Remember the awful sound of fingernails on a blackboard? Some clauses that show up in meetings contracts and expressions used in negotiations should produce the same effect on planners.
    Too often, however, the use of such clauses and phrases becomes a “gotcha!” game, because today’s busy planners have scant time to scrutinize the proposed contract line by line, or to consider the full meaning of what their hotel counterparts are telling them at the negotiating table. Nevertheless, planners need to recognize not only offending words in contract clauses and negotiations, but also to realize when a change that is detrimental to the planner’s requirements has been made in a familiar clause.
    For example, in the not-so-distant past, contracts said rooms within a block that had not been booked by the cutoff date would revert to the hotel for resale; however, if someone from the group wanted to book a room after the cutoff date, the hotel, on a space-available basis, would provide the room at the group rate.
    In today’s contracts, that clause usually states the group rate will not apply to rooms booked after the cutoff date. Even more troublesome: Some agreements spell out that rooms booked after the cutoff date will not be credited toward attrition and other charges that are calculated by using the group’s pickup.
    That’s not the only disturbing development. Following are other red flags to watch for.

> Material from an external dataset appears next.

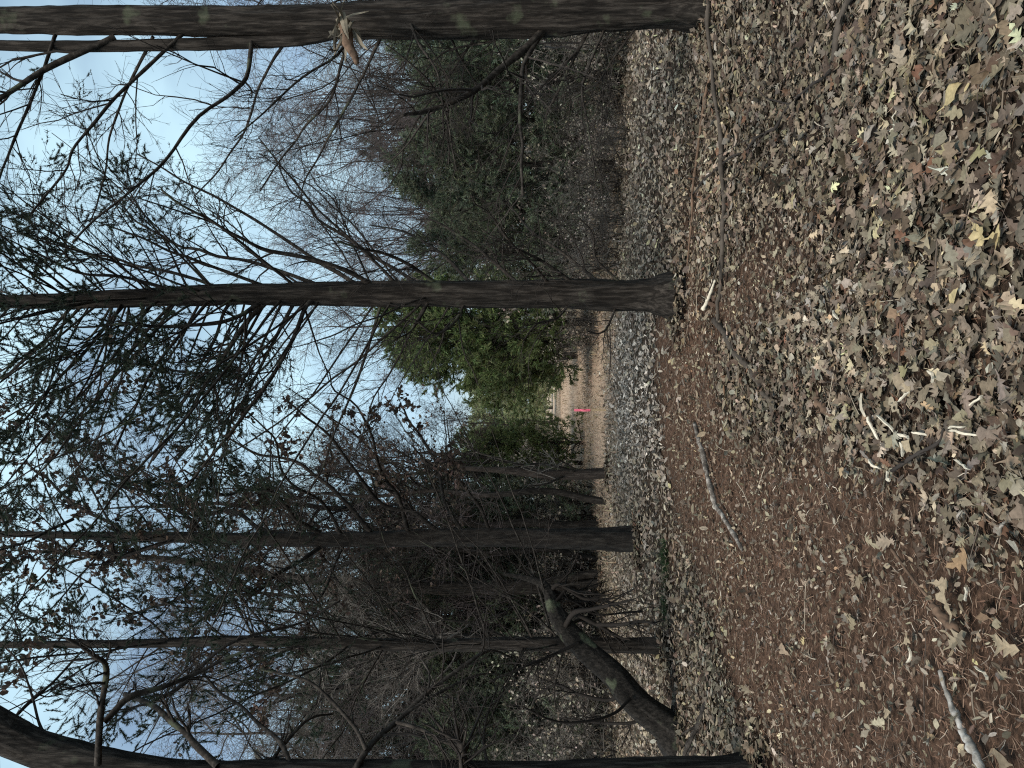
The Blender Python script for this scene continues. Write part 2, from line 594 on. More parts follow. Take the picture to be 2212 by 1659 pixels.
def leaf_shape(kind, seed):
    r = np.random.default_rng(seed)
    st = np.array(ST[kind])
    s = st[:, 0]
    wl_ = st[:, 1] * (1 + r.uniform(-.25, .25, len(st)))
    wr_ = st[:, 1] * (1 + r.uniform(-.25, .25, len(st)))
    ca, cb, tw = r.uniform(-0.9, 1.8), r.uniform(-0.5, 0.9), r.uniform(-0.6, 0.6)
    def bend(x, y):
        z = ca * y * y + cb * (x - .45) ** 2 + tw * (x - .5) * y + 0.02 * np.sin(9 * x + seed) * np.sign(y)
        return z
    skew = 0.12 * r.uniform(-1, 1) * np.sin(s * math.pi)
    sh = np.where(st[:, 1] > 0.22, 0.05, 0)          # lobes sweep forward
    pl = np.stack([s + sh, wl_ + skew, bend(s, wl_)], -1)
    pc = np.stack([s, skew, bend(s, 0 * s)], -1)
    pr = np.stack([s + sh, -wr_ + skew, bend(s, -wr_)], -1)
    stem_v = np.array([[-.22, .012, .03], [-.22, -.012, .03]])
    v = np.vstack([pl, pc, pr, stem_v])
    n = len(s)
    f = []
    for i in range(n - 1):
        f.append((n + i, n + i + 1, i + 1, i))
        f.append((2 * n + i, 2 * n + i + 1, n + i + 1, n + i))
    f.append((3 * n, 3 * n + 1, 2 * n, 0))
    v[:, 0] -= 0.5
    v[:, 2] -= v[:, 2].mean()
    return v, np.array(f)


def coarse_leaf(seed):
    r = np.random.default_rng(seed)
    c = r.uniform(-0.5, 1.4)
    w = r.uniform(.16, .34)
    v = np.array([[-.5, 0, 0], [-.15, w, c * w * w], [.25, w * .8, c * w * w * .7], [.5, 0, r.uniform(-.1, .2)], [.2, -w, c * w * w], [-.2, -w * .8, c * w * w * .7]])
    v[:, 2] += 0.02
    return v, np.array([(0, 1, 2, 3), (0, 3, 4, 5)])


def far_leaf(seed):
    r = np.random.default_rng(seed + 50)
    w = r.uniform(.2, .38)
    v = np.array([[-.5, 0, 0], [r.uniform(-.1, .1), w, r.uniform(0, .15)], [.5, 0, r.uniform(-.1, .1)], [r.uniform(-.1, .1), -w, r.uniform(0, .15)]])
    return v, np.array([(0, 1, 2, 3)])


FARLEAF = [far_leaf(i) for i in range(6)]
LEAVES = [leaf_shape(k, i * 7 + 1) for i, k in enumerate(['post_oak', 'white_oak', 'red_oak', 'plain', 'post_oak', 'white_oak', 'red_oak', 'plain', 'post_oak', 'white_oak', 'post_oak', 'red_oak'])]
COARSE = [coarse_leaf(i) for i in range(8)]
PAL = np.array([(0.215, 0.165, 0.118), (0.26, 0.20, 0.138), (0.18, 0.138, 0.102), (0.13, 0.09, 0.064), (0.24, 0.20, 0.16), (0.31, 0.25, 0.17),
                (0.085, 0.05, 0.034), (0.15, 0.073, 0.042), (0.40, 0.325, 0.175), (0.29, 0.255, 0.215), (0.30, 0.20, 0.115)])
PALP = np.array([.19, .12, .20, .18, .10, .045, .09, .02, .010, .04, .01])


def rand_rot(N, tilt):
    """random yaw, tilt about a random horizontal axis -> (N,3,3)"""
    yaw = rng.uniform(0, 2 * math.pi, N)
    ta = np.abs(rng.normal(0, tilt, N))
    ax = rng.uniform(0, 2 * math.pi, N)
    flip = np.where(rng.random(N) < 0.4, math.pi, 0.0)
    def Rz(a):
        c, s, o, z = np.cos(a), np.sin(a), np.ones_like(a), np.zeros_like(a)
        return np.stack([np.stack([c, -s, z], -1), np.stack([s, c, z], -1), np.stack([z, z, o], -1)], -2)
    def Rx(a):
        c, s, o, z = np.cos(a), np.sin(a), np.ones_like(a), np.zeros_like(a)
        return np.stack([np.stack([o, z, z], -1), np.stack([z, c, -s], -1), np.stack([z, s, c], -1)], -2)
    return Rz(ax) @ Rx(ta) @ Rz(yaw - ax) @ Rx(flip)


def in_view(n, d0, d1, margin=1.12, power=1.0):
    """n random ground points inside the picture's wedge between two distances"""
    u = rng.random(n)
    d = (d0 ** (2 * power) + u * (d1 ** (2 * power) - d0 ** (2 * power))) ** (1 / (2 * power))
    edge = (829.5 / F) * d * margin
    x = rng.uniform(-1, 1, n) * edge + rng.normal(0, 0.15, n)
    if margin > 1.0:                       # the floor goes on past the picture's edges
        out = rng.random(n) < np.clip(0.9 / (edge + 0.9), 0, 0.3)
        x = np.where(out, np.where(rng.random(n) < 0.5, -1, 1) * (edge + rng.random(n) * 1.6), x)
    return x, d


def place(shapes, x, y, zoff, size, tilt, colour, acc):
    N = len(x)
    R = rand_rot(N, tilt)
    which = rng.integers(0, len(shapes), N)
    pos = np.stack([x, y, gz(x, y) + zoff], -1)
    for w, (v, f) in enumerate(shapes):
        m = which == w
        if not m.any():
            continue
        vv = np.einsum('nij,vj->nvi', R[m], v) * size[m][:, None, None] + pos[m][:, None]
        k = len(v)
        ff = (f[None] + (np.arange(m.sum()) * k)[:, None, None]).reshape(-1, f.shape[1])
        acc.add(vv.reshape(-1, 3), ff, np.repeat(colour[m], k, 0))


def pal_col(N, grey=0.0):
    c = PAL[rng.choice(len(PAL), N, p=PALP / PALP.sum())]
    c = np.minimum(c * np.exp(rng.normal(-0.06, 0.38, (N, 1))) * rng.uniform(0.93, 1.07, (N, 3)), 0.62)
    c = (c * 0.86 + 0.14 * c.mean(1, keepdims=True)) * np.array([1.02, 1.05, 1.0])
    g = np.broadcast_to(np.asarray(grey, float), (N,))[:, None]
    return c * (1 - g) + g * np.array([0.56, 0.515, 0.46]) * np.exp(rng.normal(-0.2, 0.5, (N, 1)))  # pale grey share also carries the painted sky sheen


acc = Acc()
x, y = in_view(38000, 1.6, 7.0, power=0.8)
keep = rng.random(len(x)) < np.clip((1.0 - 0.93 * path_mask(x, y)) * np.clip((n2(x, y, 0.45, 13) - 0.22) * 3.0, 0.12, 1), 0.03, 1)
x, y = x[keep], y[keep]
N = len(x)
sz = rng.triangular(0.03, 0.062, 0.115, N) * np.clip(1.42 - 0.1 * y, 1.0, 1.25) * (1 - 0.35 * path_mask(x, y))
damp = 0.55 + 0.65 * np.clip(n2(x, y, 0.8, 14) * 1.6 - 0.3, 0, 1)
nc, nz_ = pal_col(N) * damp[:, None], rng.uniform(0.0, 0.05, N)
for kk, shp in ((y < 5.6, LEAVES), (y >= 5.6, COARSE)):
    place(shp, x[kk], y[kk], nz_[kk], sz[kk], 0.45, nc[kk], acc)
litter = obj('leaf_litter', acc.mesh('leaf_litter'), M['litter'], ground)
litter['kind'] = 'stuff'

acc = Acc()
x, y = in_view(92000, 5.8, 24, power=0.68)
pmv, tmv = path_mask(x, y), trail_mask(x, y)
keep = rng.random(len(x)) < np.clip(1.0 - 0.9 * pmv - 0.9 * tmv, 0.04, 1)
x, y = x[keep], y[keep]
N = len(x)
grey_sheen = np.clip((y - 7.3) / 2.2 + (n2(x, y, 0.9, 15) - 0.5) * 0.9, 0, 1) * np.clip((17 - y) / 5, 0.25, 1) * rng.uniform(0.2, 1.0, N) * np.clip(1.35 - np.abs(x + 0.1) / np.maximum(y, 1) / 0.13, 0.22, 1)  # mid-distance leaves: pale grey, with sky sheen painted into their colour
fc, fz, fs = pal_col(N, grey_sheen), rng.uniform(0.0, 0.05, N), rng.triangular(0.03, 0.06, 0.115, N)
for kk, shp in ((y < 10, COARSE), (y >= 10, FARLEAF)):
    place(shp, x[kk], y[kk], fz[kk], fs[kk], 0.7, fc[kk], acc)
# the nearer broken bits between the whole leaves
x, y = in_view(44000, 1.6, 8.0, power=0.8)
keep = rng.random(len(x)) < 1 - 0.5 * path_mask(x, y)
x, y = x[keep], y[keep]
N = len(x)
place(COARSE, x, y, rng.uniform(0.0, 0.035, N), rng.uniform(0.012, 0.045, N), 0.7, pal_col(N), acc)
broken = obj('broken_leaf_litter', acc.mesh('broken_leaf_litter'), M['litter'], ground)
broken['kind'] = 'stuff'

# needle duff and shredded bark on the path: thin curved shreds
acc = Acc()
x, y = in_view(145000, 1.6, 11, power=0.75)
pmv = path_mask(x, y)
keep = rng.random(len(x)) < np.clip(0.16 + 0.9 * pmv, 0, 1)
x, y, pmv = x[keep], y[keep], pmv[keep]
N = len(x)
sh = np.array([[-.5, .035, 0], [-.5, -.035, 0], [0.02, -.04, .06], [0.02, .04, .06], [.5, .0, 0.0], [.5, .02, 0]])
sh2 = np.array([[-.5, .03, .04], [-.5, -.03, .04], [0.0, .06, 0.], [0.0, .12, 0.], [.5, .0, 0.1], [.5, .03, .1]])
sf = np.array([(0, 1, 2, 3), (3, 2, 4, 5)])
dc = np.array([(0.125, 0.074, 0.050), (0.19, 0.128, 0.090), (0.07, 0.043, 0.031), (0.33, 0.275, 0.215), (0.50, 0.45, 0.37)])
dvar = 0.7 + 0.6 * n2(x, y, 0.5, 16)
dcol = dvar[:, None] * dc[rng.choice(5, N, p=[.34, .29, .28, .07, .02])] * rng.uniform(0.7, 1.3, (N, 1))
dz, ds = rng.uniform(0.0, 0.014, N), rng.uniform(0.02, 0.062, N)
sh3 = np.array([[-.5, .03, 0], [-.5, -.03, 0], [.5, -.02, .05], [.5, .03, .05]])
for kk, shp in ((y < 5.5, [(sh, sf), (sh2, sf)]), (y >= 5.5, [(sh3, np.array([(0, 1, 2, 3)]))])):
    place(shp, x[kk], y[kk], dz[kk], ds[kk], 0.3, dcol[kk], acc)
duff = obj('needle_duff', acc.mesh('needle_duff'), M['duff'], ground)
duff['kind'] = 'stuff'

# dry grass on the far trail and its edges
acc = Acc()
x, y = in_view(26000, 13, 50, power=0.55)
keep = rng.random(len(x)) < 0.25 + 0.75 * np.clip(band(x, y, TRAIL, TRAILW + 1.5, 1.0), 0, 1)
x, y = x[keep], y[keep]
N = len(x)
sb = G(1306, 886)
kk = np.hypot(x - sb[0], (y - sb[1]) * .4) > 0.35
x, y = x[kk], y[kk]
N = len(x)
p0 = np.stack([x, y, gz(x, y)], -1)
h = rng.uniform(0.04, 0.16, N)
tip = p0 + np.stack([rng.normal(0, .06, N), rng.normal(0, .06, N), h], -1)
wv = np.stack([rng.uniform(.006, .014, N), rng.normal(0, .004, N), 0 * x], -1)
v = np.stack([p0 - wv, p0 + wv, tip], 1).reshape(-1, 3)
acc.add(v, np.arange(len(v)).reshape(-1, 3), jit_col((0.37, 0.29, 0.21), N, 3, 0.4, 0.08))
grass = obj('dry_grass', acc.mesh('dry_grass'), M['dry_leaf'], ground)
grass['kind'] = 'stuff'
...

The “we’ll tell you later” clause. This little ambush in a contract takes the form of “our rates today are $X, and sometime in the future we will tell you the rate your group will pay.” Your contract must specify what your exact rates will be. And spell out that no matter the dollar amounts specified in the contract, if a lower rate is found through other channels, your attendees will get it and they will be counted as part of your room block.
    Similarly, with food and beverage, it is better to set a firm dollar amount in the contract, and decide later how you will spend it.

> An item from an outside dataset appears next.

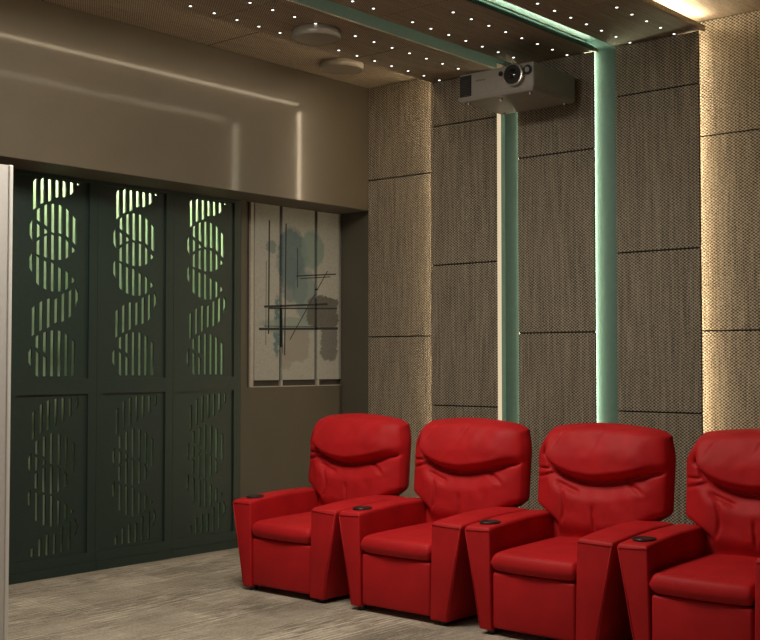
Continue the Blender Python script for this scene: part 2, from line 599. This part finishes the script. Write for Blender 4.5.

“We reserve the unilateral right to make changes.” Never give a supplier the contracted right to change the rules without your permission. Changes should always require both parties’ consent, which means there will be some more give-and-take. If the hotel wants to reduce the room block because the pickup is light, but the planner insists the block can be met, the planner had better be prepared to pay attrition if the block is not met.
    Worse yet is the contract that allows the hotel to relocate events (such as moving a reception) or change other aspects of the agreement (such as the type of amenities). Don’t give the hotel this power. Require that the property notify you of potential changes, and that you must OK them.

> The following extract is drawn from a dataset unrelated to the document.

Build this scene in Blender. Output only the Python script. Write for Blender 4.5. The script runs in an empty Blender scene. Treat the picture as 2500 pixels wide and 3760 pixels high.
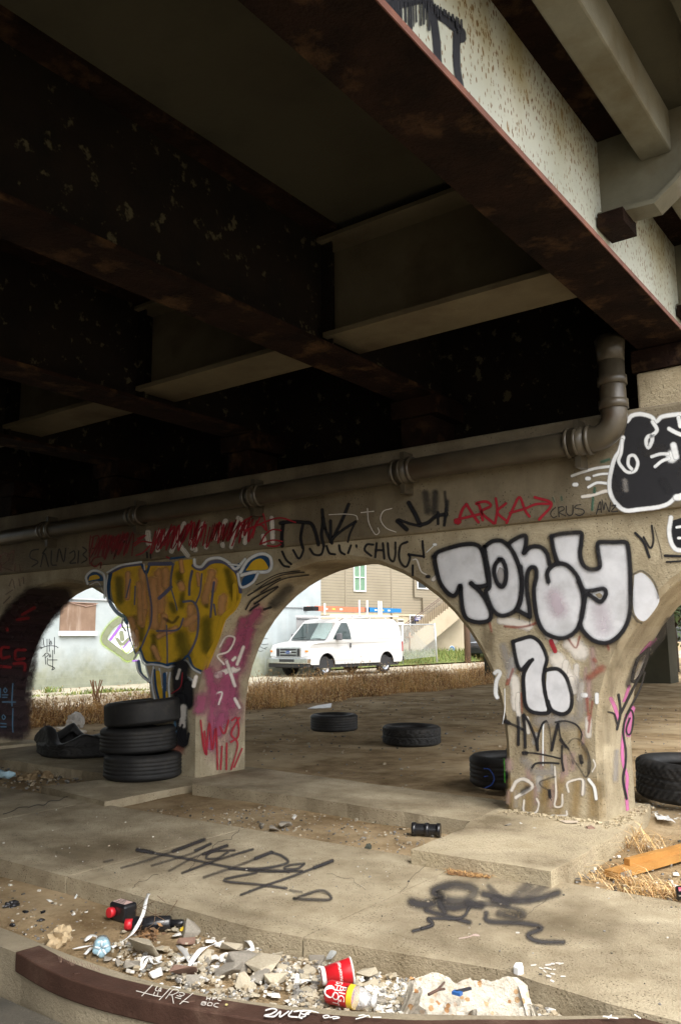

“Don’t bother trying to understand this legalese.” If you don’t understand a clause, ask that it be clarified. Don’t be intimidated if the salesperson tells you, “No one has ever asked about it before,” or “We’ve always done it that way.” Too often, such responses are given because the person on the other side of the table doesn’t understand it, either.

“Don’t worry; we’ll solve that later.” I always worry when someone says “not to worry.” If the issue is key to the integrity of the program or the ability of the supplier to perform, “don’t worry” is no substitute for spelling it out in the contract. While oral representations are OK, written commitments are far better and vital when it comes to enforcing a supplier’s obligations.